SHORT EXERCISE.
Skip all pictures. Write out the data below from its first line through the line that contains "cam.AddTransformOp().Set(Gf.Matrix4d(m4.tolist()))".

□ □ □

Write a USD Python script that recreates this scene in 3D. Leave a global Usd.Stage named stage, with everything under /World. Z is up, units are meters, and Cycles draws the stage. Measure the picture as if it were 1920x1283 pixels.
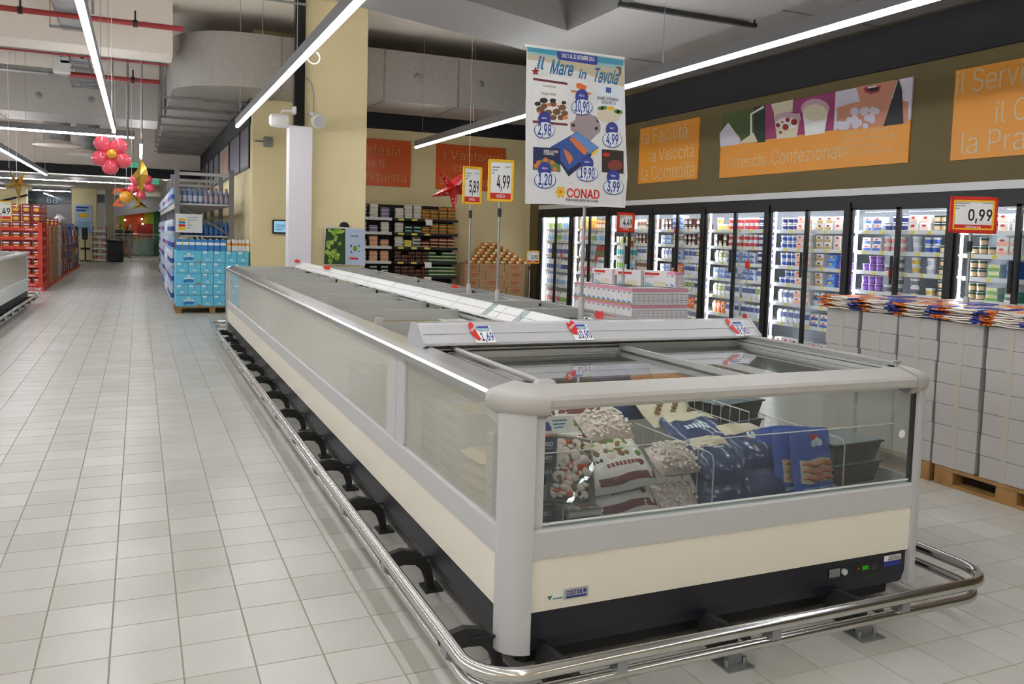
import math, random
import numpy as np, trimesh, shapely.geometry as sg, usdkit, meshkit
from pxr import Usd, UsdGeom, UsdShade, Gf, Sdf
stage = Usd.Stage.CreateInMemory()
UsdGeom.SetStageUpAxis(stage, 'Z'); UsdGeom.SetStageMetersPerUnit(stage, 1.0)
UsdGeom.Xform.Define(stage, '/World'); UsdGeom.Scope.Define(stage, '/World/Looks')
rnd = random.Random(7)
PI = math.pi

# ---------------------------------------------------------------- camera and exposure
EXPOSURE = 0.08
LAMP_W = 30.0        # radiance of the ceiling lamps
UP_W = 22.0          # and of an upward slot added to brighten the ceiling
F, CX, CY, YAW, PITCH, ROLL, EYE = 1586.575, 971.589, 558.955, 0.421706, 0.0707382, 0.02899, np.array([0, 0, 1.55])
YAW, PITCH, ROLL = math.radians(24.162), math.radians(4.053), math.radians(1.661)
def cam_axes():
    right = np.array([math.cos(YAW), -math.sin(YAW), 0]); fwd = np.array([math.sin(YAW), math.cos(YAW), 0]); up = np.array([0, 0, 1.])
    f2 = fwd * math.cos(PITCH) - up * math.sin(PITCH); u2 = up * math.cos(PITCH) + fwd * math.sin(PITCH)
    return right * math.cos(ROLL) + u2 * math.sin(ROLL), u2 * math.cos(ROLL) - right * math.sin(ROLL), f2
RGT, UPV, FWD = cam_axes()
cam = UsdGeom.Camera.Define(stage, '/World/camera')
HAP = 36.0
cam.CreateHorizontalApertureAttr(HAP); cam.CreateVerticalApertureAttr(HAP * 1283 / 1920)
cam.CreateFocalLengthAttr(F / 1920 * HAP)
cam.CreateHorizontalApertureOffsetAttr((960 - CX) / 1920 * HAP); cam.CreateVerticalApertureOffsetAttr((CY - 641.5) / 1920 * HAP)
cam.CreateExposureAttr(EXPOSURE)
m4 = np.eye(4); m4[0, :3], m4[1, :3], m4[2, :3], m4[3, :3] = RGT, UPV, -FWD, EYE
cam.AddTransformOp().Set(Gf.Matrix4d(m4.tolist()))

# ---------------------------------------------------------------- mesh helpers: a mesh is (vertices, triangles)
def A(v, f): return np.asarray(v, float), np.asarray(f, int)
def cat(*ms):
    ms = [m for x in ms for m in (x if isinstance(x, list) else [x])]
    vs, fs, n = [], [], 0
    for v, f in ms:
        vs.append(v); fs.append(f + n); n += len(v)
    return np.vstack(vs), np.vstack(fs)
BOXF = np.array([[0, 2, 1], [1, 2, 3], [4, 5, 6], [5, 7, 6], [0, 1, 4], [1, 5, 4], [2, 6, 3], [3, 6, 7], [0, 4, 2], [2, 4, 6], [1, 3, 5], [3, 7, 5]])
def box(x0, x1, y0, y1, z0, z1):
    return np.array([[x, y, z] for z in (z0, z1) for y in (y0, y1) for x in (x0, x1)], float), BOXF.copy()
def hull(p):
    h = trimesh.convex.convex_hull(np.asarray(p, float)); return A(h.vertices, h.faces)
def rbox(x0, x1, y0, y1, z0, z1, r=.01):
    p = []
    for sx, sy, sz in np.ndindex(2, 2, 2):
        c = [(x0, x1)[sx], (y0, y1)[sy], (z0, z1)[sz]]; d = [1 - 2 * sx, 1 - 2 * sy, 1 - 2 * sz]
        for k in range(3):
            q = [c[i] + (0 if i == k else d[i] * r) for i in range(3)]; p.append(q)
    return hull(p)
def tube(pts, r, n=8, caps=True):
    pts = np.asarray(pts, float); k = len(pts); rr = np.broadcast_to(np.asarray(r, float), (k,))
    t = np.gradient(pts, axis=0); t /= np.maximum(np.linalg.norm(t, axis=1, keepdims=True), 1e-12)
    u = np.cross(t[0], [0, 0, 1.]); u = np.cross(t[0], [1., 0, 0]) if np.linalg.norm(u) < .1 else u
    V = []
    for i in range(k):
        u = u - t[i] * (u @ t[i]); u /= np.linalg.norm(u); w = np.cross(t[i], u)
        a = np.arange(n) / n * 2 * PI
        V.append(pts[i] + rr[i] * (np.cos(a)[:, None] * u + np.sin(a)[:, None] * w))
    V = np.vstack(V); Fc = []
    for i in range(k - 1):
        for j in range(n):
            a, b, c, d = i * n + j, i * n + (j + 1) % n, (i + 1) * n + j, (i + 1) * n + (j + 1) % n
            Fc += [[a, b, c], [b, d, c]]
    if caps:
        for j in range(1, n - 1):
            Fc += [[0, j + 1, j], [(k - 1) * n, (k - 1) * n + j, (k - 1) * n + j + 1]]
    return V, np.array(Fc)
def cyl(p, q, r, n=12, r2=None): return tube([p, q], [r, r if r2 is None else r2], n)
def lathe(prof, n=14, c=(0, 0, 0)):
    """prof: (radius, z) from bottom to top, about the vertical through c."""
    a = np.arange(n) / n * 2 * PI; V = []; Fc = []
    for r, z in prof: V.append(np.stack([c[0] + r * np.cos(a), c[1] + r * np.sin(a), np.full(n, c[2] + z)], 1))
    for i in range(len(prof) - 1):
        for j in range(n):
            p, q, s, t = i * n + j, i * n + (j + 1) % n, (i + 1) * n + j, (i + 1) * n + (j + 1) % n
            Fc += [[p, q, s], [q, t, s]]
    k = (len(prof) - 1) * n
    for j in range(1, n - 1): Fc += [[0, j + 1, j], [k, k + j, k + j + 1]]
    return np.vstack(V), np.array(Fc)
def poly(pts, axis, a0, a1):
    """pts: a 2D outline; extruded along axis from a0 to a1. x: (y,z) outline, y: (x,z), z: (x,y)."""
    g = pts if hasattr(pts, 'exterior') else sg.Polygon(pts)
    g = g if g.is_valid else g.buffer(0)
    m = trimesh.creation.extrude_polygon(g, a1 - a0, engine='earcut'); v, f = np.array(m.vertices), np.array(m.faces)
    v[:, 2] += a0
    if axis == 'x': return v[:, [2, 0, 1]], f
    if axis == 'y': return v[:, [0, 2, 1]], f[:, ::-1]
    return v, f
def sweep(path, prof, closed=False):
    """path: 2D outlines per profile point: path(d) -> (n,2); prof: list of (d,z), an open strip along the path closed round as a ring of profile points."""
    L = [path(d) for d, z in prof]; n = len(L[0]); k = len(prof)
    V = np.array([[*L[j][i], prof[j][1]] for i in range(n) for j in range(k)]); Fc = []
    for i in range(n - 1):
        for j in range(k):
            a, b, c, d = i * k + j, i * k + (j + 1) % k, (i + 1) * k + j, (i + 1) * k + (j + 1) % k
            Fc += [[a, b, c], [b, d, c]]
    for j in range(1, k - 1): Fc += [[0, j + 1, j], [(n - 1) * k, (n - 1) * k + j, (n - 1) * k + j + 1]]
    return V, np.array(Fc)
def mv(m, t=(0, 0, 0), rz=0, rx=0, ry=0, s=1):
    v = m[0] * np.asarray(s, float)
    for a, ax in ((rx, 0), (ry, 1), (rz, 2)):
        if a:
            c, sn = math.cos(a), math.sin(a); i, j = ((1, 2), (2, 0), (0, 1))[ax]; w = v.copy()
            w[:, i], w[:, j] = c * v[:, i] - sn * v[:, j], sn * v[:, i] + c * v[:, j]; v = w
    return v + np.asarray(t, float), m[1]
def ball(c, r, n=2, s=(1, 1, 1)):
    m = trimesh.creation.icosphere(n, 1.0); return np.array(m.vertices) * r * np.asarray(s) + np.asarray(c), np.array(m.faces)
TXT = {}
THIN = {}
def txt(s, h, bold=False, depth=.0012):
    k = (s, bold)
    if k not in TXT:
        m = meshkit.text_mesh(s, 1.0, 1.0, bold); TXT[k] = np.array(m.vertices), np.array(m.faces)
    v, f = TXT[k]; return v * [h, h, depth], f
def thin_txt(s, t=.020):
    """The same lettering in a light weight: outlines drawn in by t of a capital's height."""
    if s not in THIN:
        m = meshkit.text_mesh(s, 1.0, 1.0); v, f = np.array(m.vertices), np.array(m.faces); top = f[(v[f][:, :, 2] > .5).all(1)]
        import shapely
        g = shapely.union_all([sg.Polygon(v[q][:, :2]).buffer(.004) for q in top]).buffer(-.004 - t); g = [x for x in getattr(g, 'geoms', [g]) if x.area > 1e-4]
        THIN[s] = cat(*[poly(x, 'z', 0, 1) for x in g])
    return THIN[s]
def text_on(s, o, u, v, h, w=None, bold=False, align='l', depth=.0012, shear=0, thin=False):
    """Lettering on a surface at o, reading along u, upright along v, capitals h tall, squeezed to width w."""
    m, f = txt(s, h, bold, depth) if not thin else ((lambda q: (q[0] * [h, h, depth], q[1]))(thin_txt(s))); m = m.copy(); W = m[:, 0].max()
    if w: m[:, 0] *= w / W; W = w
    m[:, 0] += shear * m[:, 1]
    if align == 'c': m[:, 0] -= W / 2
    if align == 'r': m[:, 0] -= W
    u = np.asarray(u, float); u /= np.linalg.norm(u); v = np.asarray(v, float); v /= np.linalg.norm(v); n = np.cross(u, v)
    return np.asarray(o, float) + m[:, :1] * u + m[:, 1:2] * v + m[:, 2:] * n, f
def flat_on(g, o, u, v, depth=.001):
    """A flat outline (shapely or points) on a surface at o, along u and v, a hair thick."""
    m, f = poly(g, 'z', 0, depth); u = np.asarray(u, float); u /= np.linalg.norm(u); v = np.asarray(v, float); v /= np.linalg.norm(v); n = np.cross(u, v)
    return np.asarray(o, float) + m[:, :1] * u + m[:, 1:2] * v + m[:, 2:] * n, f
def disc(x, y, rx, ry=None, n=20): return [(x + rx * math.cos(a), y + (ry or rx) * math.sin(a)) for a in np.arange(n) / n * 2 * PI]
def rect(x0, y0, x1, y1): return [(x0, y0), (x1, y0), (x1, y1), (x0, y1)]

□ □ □

PROBLEM SOLUTION.
Write a USD Python script that recreates this scene in 3D. Leave a global Usd.Stage named stage, with everything under /World. Z is up, units are meters, and Cycles draws the stage. Measure the picture as if it were 1920x1283 pixels.
import math, random
import numpy as np, trimesh, shapely.geometry as sg, usdkit, meshkit
from pxr import Usd, UsdGeom, UsdShade, Gf, Sdf
stage = Usd.Stage.CreateInMemory()
UsdGeom.SetStageUpAxis(stage, 'Z'); UsdGeom.SetStageMetersPerUnit(stage, 1.0)
UsdGeom.Xform.Define(stage, '/World'); UsdGeom.Scope.Define(stage, '/World/Looks')
rnd = random.Random(7)
PI = math.pi

# ---------------------------------------------------------------- camera and exposure
EXPOSURE = 0.08
LAMP_W = 30.0        # radiance of the ceiling lamps
UP_W = 22.0          # and of an upward slot added to brighten the ceiling
F, CX, CY, YAW, PITCH, ROLL, EYE = 1586.575, 971.589, 558.955, 0.421706, 0.0707382, 0.02899, np.array([0, 0, 1.55])
YAW, PITCH, ROLL = math.radians(24.162), math.radians(4.053), math.radians(1.661)
def cam_axes():
    right = np.array([math.cos(YAW), -math.sin(YAW), 0]); fwd = np.array([math.sin(YAW), math.cos(YAW), 0]); up = np.array([0, 0, 1.])
    f2 = fwd * math.cos(PITCH) - up * math.sin(PITCH); u2 = up * math.cos(PITCH) + fwd * math.sin(PITCH)
    return right * math.cos(ROLL) + u2 * math.sin(ROLL), u2 * math.cos(ROLL) - right * math.sin(ROLL), f2
RGT, UPV, FWD = cam_axes()
cam = UsdGeom.Camera.Define(stage, '/World/camera')
HAP = 36.0
cam.CreateHorizontalApertureAttr(HAP); cam.CreateVerticalApertureAttr(HAP * 1283 / 1920)
cam.CreateFocalLengthAttr(F / 1920 * HAP)
cam.CreateHorizontalApertureOffsetAttr((960 - CX) / 1920 * HAP); cam.CreateVerticalApertureOffsetAttr((CY - 641.5) / 1920 * HAP)
cam.CreateExposureAttr(EXPOSURE)
m4 = np.eye(4); m4[0, :3], m4[1, :3], m4[2, :3], m4[3, :3] = RGT, UPV, -FWD, EYE
cam.AddTransformOp().Set(Gf.Matrix4d(m4.tolist()))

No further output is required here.